## START Information provided

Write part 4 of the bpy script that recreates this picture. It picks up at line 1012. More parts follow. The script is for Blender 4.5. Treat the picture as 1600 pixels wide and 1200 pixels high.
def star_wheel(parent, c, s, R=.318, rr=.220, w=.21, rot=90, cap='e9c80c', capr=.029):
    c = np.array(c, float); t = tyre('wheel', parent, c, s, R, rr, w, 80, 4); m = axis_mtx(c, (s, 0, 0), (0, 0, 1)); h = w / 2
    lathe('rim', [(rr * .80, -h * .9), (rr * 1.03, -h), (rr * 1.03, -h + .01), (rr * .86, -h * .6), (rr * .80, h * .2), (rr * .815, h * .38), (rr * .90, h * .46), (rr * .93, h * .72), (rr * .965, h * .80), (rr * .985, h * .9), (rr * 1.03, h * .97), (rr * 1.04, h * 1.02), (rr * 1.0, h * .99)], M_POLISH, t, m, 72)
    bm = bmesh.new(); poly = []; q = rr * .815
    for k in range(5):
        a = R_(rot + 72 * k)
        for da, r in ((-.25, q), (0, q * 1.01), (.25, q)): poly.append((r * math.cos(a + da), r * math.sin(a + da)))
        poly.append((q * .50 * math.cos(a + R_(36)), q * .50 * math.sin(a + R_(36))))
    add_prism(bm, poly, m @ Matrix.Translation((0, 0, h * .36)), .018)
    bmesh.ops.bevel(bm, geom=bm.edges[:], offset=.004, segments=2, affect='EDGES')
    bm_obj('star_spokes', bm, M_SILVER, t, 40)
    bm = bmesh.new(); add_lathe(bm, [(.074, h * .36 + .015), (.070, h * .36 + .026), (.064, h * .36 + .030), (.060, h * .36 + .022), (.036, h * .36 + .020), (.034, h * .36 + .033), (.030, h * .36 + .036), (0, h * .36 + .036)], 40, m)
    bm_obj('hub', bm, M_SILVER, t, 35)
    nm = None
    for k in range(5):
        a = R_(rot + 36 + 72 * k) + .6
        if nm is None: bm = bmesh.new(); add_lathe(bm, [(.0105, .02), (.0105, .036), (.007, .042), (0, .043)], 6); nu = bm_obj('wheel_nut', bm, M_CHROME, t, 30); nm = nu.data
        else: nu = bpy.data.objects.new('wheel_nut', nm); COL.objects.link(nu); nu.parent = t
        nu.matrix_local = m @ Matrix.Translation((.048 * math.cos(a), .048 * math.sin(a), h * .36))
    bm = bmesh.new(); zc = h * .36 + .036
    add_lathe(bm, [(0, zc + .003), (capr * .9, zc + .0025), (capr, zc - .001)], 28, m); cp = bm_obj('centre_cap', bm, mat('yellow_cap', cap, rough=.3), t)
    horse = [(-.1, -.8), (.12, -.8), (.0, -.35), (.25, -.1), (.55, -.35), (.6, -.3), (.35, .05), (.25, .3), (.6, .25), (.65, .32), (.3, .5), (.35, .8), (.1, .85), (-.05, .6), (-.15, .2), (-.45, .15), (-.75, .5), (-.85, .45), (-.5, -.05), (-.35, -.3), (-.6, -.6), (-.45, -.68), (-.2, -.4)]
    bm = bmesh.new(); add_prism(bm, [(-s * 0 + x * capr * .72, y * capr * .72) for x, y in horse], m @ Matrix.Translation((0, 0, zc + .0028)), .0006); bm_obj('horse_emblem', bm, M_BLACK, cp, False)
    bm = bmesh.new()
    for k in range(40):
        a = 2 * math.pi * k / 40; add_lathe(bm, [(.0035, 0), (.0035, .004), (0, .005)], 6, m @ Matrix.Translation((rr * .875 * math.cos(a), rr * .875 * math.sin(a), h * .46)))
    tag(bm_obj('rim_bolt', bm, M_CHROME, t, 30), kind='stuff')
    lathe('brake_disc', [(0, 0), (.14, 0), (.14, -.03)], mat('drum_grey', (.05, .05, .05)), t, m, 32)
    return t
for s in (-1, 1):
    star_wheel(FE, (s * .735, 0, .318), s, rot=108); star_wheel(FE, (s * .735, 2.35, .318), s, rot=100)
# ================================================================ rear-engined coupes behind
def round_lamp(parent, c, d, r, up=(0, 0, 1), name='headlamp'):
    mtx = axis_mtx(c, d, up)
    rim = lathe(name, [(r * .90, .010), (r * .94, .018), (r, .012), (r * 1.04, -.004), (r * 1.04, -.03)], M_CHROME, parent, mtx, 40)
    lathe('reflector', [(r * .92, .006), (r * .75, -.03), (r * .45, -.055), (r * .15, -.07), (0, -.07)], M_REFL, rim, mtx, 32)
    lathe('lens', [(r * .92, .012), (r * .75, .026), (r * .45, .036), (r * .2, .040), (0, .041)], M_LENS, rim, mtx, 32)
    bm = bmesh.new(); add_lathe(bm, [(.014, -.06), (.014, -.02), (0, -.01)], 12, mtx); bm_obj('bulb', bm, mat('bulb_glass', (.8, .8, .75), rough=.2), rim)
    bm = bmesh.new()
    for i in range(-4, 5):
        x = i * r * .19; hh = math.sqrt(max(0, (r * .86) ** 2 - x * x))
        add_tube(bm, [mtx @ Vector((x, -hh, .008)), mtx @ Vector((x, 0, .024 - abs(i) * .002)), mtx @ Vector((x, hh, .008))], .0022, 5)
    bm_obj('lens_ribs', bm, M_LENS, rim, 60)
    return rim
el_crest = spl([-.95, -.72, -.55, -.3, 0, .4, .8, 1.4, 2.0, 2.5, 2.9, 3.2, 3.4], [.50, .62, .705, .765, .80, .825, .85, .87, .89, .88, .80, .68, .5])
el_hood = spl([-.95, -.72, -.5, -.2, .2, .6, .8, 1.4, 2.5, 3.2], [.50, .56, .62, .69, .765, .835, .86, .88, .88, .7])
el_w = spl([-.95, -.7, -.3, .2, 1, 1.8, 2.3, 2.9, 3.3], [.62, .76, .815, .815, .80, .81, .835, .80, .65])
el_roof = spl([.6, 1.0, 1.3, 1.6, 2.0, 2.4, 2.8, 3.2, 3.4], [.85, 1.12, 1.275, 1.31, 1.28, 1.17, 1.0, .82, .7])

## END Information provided

• **Task goal**
Write out the data exactly as it stands.

• **Exercise output**
Write part 4 of the bpy script that recreates this picture. It picks up at line 1012. More parts follow. The script is for Blender 4.5. Treat the picture as 1600 pixels wide and 1200 pixels high.
def star_wheel(parent, c, s, R=.318, rr=.220, w=.21, rot=90, cap='e9c80c', capr=.029):
    c = np.array(c, float); t = tyre('wheel', parent, c, s, R, rr, w, 80, 4); m = axis_mtx(c, (s, 0, 0), (0, 0, 1)); h = w / 2
    lathe('rim', [(rr * .80, -h * .9), (rr * 1.03, -h), (rr * 1.03, -h + .01), (rr * .86, -h * .6), (rr * .80, h * .2), (rr * .815, h * .38), (rr * .90, h * .46), (rr * .93, h * .72), (rr * .965, h * .80), (rr * .985, h * .9), (rr * 1.03, h * .97), (rr * 1.04, h * 1.02), (rr * 1.0, h * .99)], M_POLISH, t, m, 72)
    bm = bmesh.new(); poly = []; q = rr * .815
    for k in range(5):
        a = R_(rot + 72 * k)
        for da, r in ((-.25, q), (0, q * 1.01), (.25, q)): poly.append((r * math.cos(a + da), r * math.sin(a + da)))
        poly.append((q * .50 * math.cos(a + R_(36)), q * .50 * math.sin(a + R_(36))))
    add_prism(bm, poly, m @ Matrix.Translation((0, 0, h * .36)), .018)
    bmesh.ops.bevel(bm, geom=bm.edges[:], offset=.004, segments=2, affect='EDGES')
    bm_obj('star_spokes', bm, M_SILVER, t, 40)
    bm = bmesh.new(); add_lathe(bm, [(.074, h * .36 + .015), (.070, h * .36 + .026), (.064, h * .36 + .030), (.060, h * .36 + .022), (.036, h * .36 + .020), (.034, h * .36 + .033), (.030, h * .36 + .036), (0, h * .36 + .036)], 40, m)
    bm_obj('hub', bm, M_SILVER, t, 35)
    nm = None
    for k in range(5):
        a = R_(rot + 36 + 72 * k) + .6
        if nm is None: bm = bmesh.new(); add_lathe(bm, [(.0105, .02), (.0105, .036), (.007, .042), (0, .043)], 6); nu = bm_obj('wheel_nut', bm, M_CHROME, t, 30); nm = nu.data
        else: nu = bpy.data.objects.new('wheel_nut', nm); COL.objects.link(nu); nu.parent = t
        nu.matrix_local = m @ Matrix.Translation((.048 * math.cos(a), .048 * math.sin(a), h * .36))
    bm = bmesh.new(); zc = h * .36 + .036
    add_lathe(bm, [(0, zc + .003), (capr * .9, zc + .0025), (capr, zc - .001)], 28, m); cp = bm_obj('centre_cap', bm, mat('yellow_cap', cap, rough=.3), t)
    horse = [(-.1, -.8), (.12, -.8), (.0, -.35), (.25, -.1), (.55, -.35), (.6, -.3), (.35, .05), (.25, .3), (.6, .25), (.65, .32), (.3, .5), (.35, .8), (.1, .85), (-.05, .6), (-.15, .2), (-.45, .15), (-.75, .5), (-.85, .45), (-.5, -.05), (-.35, -.3), (-.6, -.6), (-.45, -.68), (-.2, -.4)]
    bm = bmesh.new(); add_prism(bm, [(-s * 0 + x * capr * .72, y * capr * .72) for x, y in horse], m @ Matrix.Translation((0, 0, zc + .0028)), .0006); bm_obj('horse_emblem', bm, M_BLACK, cp, False)
    bm = bmesh.new()
    for k in range(40):
        a = 2 * math.pi * k / 40; add_lathe(bm, [(.0035, 0), (.0035, .004), (0, .005)], 6, m @ Matrix.Translation((rr * .875 * math.cos(a), rr * .875 * math.sin(a), h * .46)))
    tag(bm_obj('rim_bolt', bm, M_CHROME, t, 30), kind='stuff')
    lathe('brake_disc', [(0, 0), (.14, 0), (.14, -.03)], mat('drum_grey', (.05, .05, .05)), t, m, 32)
    return t
for s in (-1, 1):
    star_wheel(FE, (s * .735, 0, .318), s, rot=108); star_wheel(FE, (s * .735, 2.35, .318), s, rot=100)
# ================================================================ rear-engined coupes behind
def round_lamp(parent, c, d, r, up=(0, 0, 1), name='headlamp'):
    mtx = axis_mtx(c, d, up)
    rim = lathe(name, [(r * .90, .010), (r * .94, .018), (r, .012), (r * 1.04, -.004), (r * 1.04, -.03)], M_CHROME, parent, mtx, 40)
    lathe('reflector', [(r * .92, .006), (r * .75, -.03), (r * .45, -.055), (r * .15, -.07), (0, -.07)], M_REFL, rim, mtx, 32)
    lathe('lens', [(r * .92, .012), (r * .75, .026), (r * .45, .036), (r * .2, .040), (0, .041)], M_LENS, rim, mtx, 32)
    bm = bmesh.new(); add_lathe(bm, [(.014, -.06), (.014, -.02), (0, -.01)], 12, mtx); bm_obj('bulb', bm, mat('bulb_glass', (.8, .8, .75), rough=.2), rim)
    bm = bmesh.new()
    for i in range(-4, 5):
        x = i * r * .19; hh = math.sqrt(max(0, (r * .86) ** 2 - x * x))
        add_tube(bm, [mtx @ Vector((x, -hh, .008)), mtx @ Vector((x, 0, .024 - abs(i) * .002)), mtx @ Vector((x, hh, .008))], .0022, 5)
    bm_obj('lens_ribs', bm, M_LENS, rim, 60)
    return rim
el_crest = spl([-.95, -.72, -.55, -.3, 0, .4, .8, 1.4, 2.0, 2.5, 2.9, 3.2, 3.4], [.50, .62, .705, .765, .80, .825, .85, .87, .89, .88, .80, .68, .5])
el_hood = spl([-.95, -.72, -.5, -.2, .2, .6, .8, 1.4, 2.5, 3.2], [.50, .56, .62, .69, .765, .835, .86, .88, .88, .7])
el_w = spl([-.95, -.7, -.3, .2, 1, 1.8, 2.3, 2.9, 3.3], [.62, .76, .815, .815, .80, .81, .835, .80, .65])
el_roof = spl([.6, 1.0, 1.3, 1.6, 2.0, 2.4, 2.8, 3.2, 3.4], [.85, 1.12, 1.275, 1.31, 1.28, 1.17, 1.0, .82, .7])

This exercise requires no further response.